What is expected >>
Write out the listing exactly as it is given.

+===+

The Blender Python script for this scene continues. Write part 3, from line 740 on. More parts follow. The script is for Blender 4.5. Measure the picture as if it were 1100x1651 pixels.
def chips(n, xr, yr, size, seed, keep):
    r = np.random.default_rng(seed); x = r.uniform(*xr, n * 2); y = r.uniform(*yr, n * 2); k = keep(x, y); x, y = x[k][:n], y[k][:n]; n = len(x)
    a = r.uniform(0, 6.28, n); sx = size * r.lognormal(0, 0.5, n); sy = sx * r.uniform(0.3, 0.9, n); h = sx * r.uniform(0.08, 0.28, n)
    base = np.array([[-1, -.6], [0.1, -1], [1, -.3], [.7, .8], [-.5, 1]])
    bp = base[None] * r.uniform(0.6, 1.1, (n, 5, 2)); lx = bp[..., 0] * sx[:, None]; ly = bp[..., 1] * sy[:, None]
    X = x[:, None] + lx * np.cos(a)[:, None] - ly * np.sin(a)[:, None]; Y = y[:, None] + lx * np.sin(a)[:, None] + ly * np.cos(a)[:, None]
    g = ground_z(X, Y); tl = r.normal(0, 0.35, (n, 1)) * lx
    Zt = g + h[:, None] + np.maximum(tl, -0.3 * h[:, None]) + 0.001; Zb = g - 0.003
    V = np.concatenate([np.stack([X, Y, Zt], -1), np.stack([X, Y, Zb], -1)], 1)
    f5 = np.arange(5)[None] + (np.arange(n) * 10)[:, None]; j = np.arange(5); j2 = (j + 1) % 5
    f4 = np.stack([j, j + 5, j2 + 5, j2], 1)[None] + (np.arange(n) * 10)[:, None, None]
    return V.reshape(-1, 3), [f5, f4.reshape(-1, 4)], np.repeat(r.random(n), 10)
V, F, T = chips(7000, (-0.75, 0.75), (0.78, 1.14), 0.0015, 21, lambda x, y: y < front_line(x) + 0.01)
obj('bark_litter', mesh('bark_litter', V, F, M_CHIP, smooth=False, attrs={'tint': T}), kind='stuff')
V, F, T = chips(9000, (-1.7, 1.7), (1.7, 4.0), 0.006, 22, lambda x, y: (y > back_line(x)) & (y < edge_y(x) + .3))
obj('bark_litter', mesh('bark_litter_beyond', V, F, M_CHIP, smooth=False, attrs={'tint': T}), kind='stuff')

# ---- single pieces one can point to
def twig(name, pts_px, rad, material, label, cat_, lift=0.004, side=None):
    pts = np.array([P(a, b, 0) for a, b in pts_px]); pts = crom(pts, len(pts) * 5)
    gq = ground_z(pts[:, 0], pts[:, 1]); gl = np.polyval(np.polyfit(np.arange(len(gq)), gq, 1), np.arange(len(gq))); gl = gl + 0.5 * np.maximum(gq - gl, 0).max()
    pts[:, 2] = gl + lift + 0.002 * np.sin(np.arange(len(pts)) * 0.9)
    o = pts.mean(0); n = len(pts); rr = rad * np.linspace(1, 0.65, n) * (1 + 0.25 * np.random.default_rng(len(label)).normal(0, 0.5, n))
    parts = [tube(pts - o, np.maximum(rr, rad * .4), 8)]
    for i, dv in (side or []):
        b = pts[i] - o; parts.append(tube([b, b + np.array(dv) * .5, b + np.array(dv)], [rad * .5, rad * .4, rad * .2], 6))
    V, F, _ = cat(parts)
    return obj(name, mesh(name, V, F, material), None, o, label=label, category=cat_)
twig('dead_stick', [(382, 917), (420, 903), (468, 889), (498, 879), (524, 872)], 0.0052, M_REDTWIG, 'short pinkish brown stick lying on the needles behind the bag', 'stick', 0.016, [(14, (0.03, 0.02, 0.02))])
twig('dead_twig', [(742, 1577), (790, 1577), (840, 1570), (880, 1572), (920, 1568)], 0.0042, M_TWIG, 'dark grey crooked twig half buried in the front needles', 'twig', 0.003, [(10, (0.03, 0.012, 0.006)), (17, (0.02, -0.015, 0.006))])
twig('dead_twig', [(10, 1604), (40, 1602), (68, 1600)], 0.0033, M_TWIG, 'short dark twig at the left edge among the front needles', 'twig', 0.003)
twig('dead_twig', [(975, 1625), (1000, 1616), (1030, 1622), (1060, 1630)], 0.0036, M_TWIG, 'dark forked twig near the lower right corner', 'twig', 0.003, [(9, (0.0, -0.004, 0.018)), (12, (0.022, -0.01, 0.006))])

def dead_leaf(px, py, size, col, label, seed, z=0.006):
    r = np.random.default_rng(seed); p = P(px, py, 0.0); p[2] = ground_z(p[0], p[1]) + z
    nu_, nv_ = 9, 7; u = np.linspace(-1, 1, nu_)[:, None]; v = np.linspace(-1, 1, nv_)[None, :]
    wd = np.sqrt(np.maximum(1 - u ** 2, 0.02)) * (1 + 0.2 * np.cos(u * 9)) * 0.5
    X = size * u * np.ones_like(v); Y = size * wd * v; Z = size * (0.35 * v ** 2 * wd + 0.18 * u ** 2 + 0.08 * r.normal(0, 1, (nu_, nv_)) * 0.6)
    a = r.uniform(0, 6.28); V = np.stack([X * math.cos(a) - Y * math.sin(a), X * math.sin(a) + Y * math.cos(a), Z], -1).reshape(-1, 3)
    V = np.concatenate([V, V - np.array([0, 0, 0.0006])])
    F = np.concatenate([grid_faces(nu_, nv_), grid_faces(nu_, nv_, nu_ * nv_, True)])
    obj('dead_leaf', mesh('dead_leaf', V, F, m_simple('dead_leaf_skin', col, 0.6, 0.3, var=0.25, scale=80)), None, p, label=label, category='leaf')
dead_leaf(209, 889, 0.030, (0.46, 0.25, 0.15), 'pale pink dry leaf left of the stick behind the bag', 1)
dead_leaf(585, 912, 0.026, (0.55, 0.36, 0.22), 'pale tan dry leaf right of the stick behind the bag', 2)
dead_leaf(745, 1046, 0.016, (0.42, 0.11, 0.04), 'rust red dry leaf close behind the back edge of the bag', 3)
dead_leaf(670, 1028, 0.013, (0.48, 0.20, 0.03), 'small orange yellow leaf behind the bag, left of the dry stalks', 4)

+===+

Output of the task >>
The Blender Python script for this scene continues. Write part 3, from line 740 on. More parts follow. The script is for Blender 4.5. Measure the picture as if it were 1100x1651 pixels.
def chips(n, xr, yr, size, seed, keep):
    r = np.random.default_rng(seed); x = r.uniform(*xr, n * 2); y = r.uniform(*yr, n * 2); k = keep(x, y); x, y = x[k][:n], y[k][:n]; n = len(x)
    a = r.uniform(0, 6.28, n); sx = size * r.lognormal(0, 0.5, n); sy = sx * r.uniform(0.3, 0.9, n); h = sx * r.uniform(0.08, 0.28, n)
    base = np.array([[-1, -.6], [0.1, -1], [1, -.3], [.7, .8], [-.5, 1]])
    bp = base[None] * r.uniform(0.6, 1.1, (n, 5, 2)); lx = bp[..., 0] * sx[:, None]; ly = bp[..., 1] * sy[:, None]
    X = x[:, None] + lx * np.cos(a)[:, None] - ly * np.sin(a)[:, None]; Y = y[:, None] + lx * np.sin(a)[:, None] + ly * np.cos(a)[:, None]
    g = ground_z(X, Y); tl = r.normal(0, 0.35, (n, 1)) * lx
    Zt = g + h[:, None] + np.maximum(tl, -0.3 * h[:, None]) + 0.001; Zb = g - 0.003
    V = np.concatenate([np.stack([X, Y, Zt], -1), np.stack([X, Y, Zb], -1)], 1)
    f5 = np.arange(5)[None] + (np.arange(n) * 10)[:, None]; j = np.arange(5); j2 = (j + 1) % 5
    f4 = np.stack([j, j + 5, j2 + 5, j2], 1)[None] + (np.arange(n) * 10)[:, None, None]
    return V.reshape(-1, 3), [f5, f4.reshape(-1, 4)], np.repeat(r.random(n), 10)
V, F, T = chips(7000, (-0.75, 0.75), (0.78, 1.14), 0.0015, 21, lambda x, y: y < front_line(x) + 0.01)
obj('bark_litter', mesh('bark_litter', V, F, M_CHIP, smooth=False, attrs={'tint': T}), kind='stuff')
V, F, T = chips(9000, (-1.7, 1.7), (1.7, 4.0), 0.006, 22, lambda x, y: (y > back_line(x)) & (y < edge_y(x) + .3))
obj('bark_litter', mesh('bark_litter_beyond', V, F, M_CHIP, smooth=False, attrs={'tint': T}), kind='stuff')

# ---- single pieces one can point to
def twig(name, pts_px, rad, material, label, cat_, lift=0.004, side=None):
    pts = np.array([P(a, b, 0) for a, b in pts_px]); pts = crom(pts, len(pts) * 5)
    gq = ground_z(pts[:, 0], pts[:, 1]); gl = np.polyval(np.polyfit(np.arange(len(gq)), gq, 1), np.arange(len(gq))); gl = gl + 0.5 * np.maximum(gq - gl, 0).max()
    pts[:, 2] = gl + lift + 0.002 * np.sin(np.arange(len(pts)) * 0.9)
    o = pts.mean(0); n = len(pts); rr = rad * np.linspace(1, 0.65, n) * (1 + 0.25 * np.random.default_rng(len(label)).normal(0, 0.5, n))
    parts = [tube(pts - o, np.maximum(rr, rad * .4), 8)]
    for i, dv in (side or []):
        b = pts[i] - o; parts.append(tube([b, b + np.array(dv) * .5, b + np.array(dv)], [rad * .5, rad * .4, rad * .2], 6))
    V, F, _ = cat(parts)
    return obj(name, mesh(name, V, F, material), None, o, label=label, category=cat_)
twig('dead_stick', [(382, 917), (420, 903), (468, 889), (498, 879), (524, 872)], 0.0052, M_REDTWIG, 'short pinkish brown stick lying on the needles behind the bag', 'stick', 0.016, [(14, (0.03, 0.02, 0.02))])
twig('dead_twig', [(742, 1577), (790, 1577), (840, 1570), (880, 1572), (920, 1568)], 0.0042, M_TWIG, 'dark grey crooked twig half buried in the front needles', 'twig', 0.003, [(10, (0.03, 0.012, 0.006)), (17, (0.02, -0.015, 0.006))])
twig('dead_twig', [(10, 1604), (40, 1602), (68, 1600)], 0.0033, M_TWIG, 'short dark twig at the left edge among the front needles', 'twig', 0.003)
twig('dead_twig', [(975, 1625), (1000, 1616), (1030, 1622), (1060, 1630)], 0.0036, M_TWIG, 'dark forked twig near the lower right corner', 'twig', 0.003, [(9, (0.0, -0.004, 0.018)), (12, (0.022, -0.01, 0.006))])

def dead_leaf(px, py, size, col, label, seed, z=0.006):
    r = np.random.default_rng(seed); p = P(px, py, 0.0); p[2] = ground_z(p[0], p[1]) + z
    nu_, nv_ = 9, 7; u = np.linspace(-1, 1, nu_)[:, None]; v = np.linspace(-1, 1, nv_)[None, :]
    wd = np.sqrt(np.maximum(1 - u ** 2, 0.02)) * (1 + 0.2 * np.cos(u * 9)) * 0.5
    X = size * u * np.ones_like(v); Y = size * wd * v; Z = size * (0.35 * v ** 2 * wd + 0.18 * u ** 2 + 0.08 * r.normal(0, 1, (nu_, nv_)) * 0.6)
    a = r.uniform(0, 6.28); V = np.stack([X * math.cos(a) - Y * math.sin(a), X * math.sin(a) + Y * math.cos(a), Z], -1).reshape(-1, 3)
    V = np.concatenate([V, V - np.array([0, 0, 0.0006])])
    F = np.concatenate([grid_faces(nu_, nv_), grid_faces(nu_, nv_, nu_ * nv_, True)])
    obj('dead_leaf', mesh('dead_leaf', V, F, m_simple('dead_leaf_skin', col, 0.6, 0.3, var=0.25, scale=80)), None, p, label=label, category='leaf')
dead_leaf(209, 889, 0.030, (0.46, 0.25, 0.15), 'pale pink dry leaf left of the stick behind the bag', 1)
dead_leaf(585, 912, 0.026, (0.55, 0.36, 0.22), 'pale tan dry leaf right of the stick behind the bag', 2)
dead_leaf(745, 1046, 0.016, (0.42, 0.11, 0.04), 'rust red dry leaf close behind the back edge of the bag', 3)
dead_leaf(670, 1028, 0.013, (0.48, 0.20, 0.03), 'small orange yellow leaf behind the bag, left of the dry stalks', 4)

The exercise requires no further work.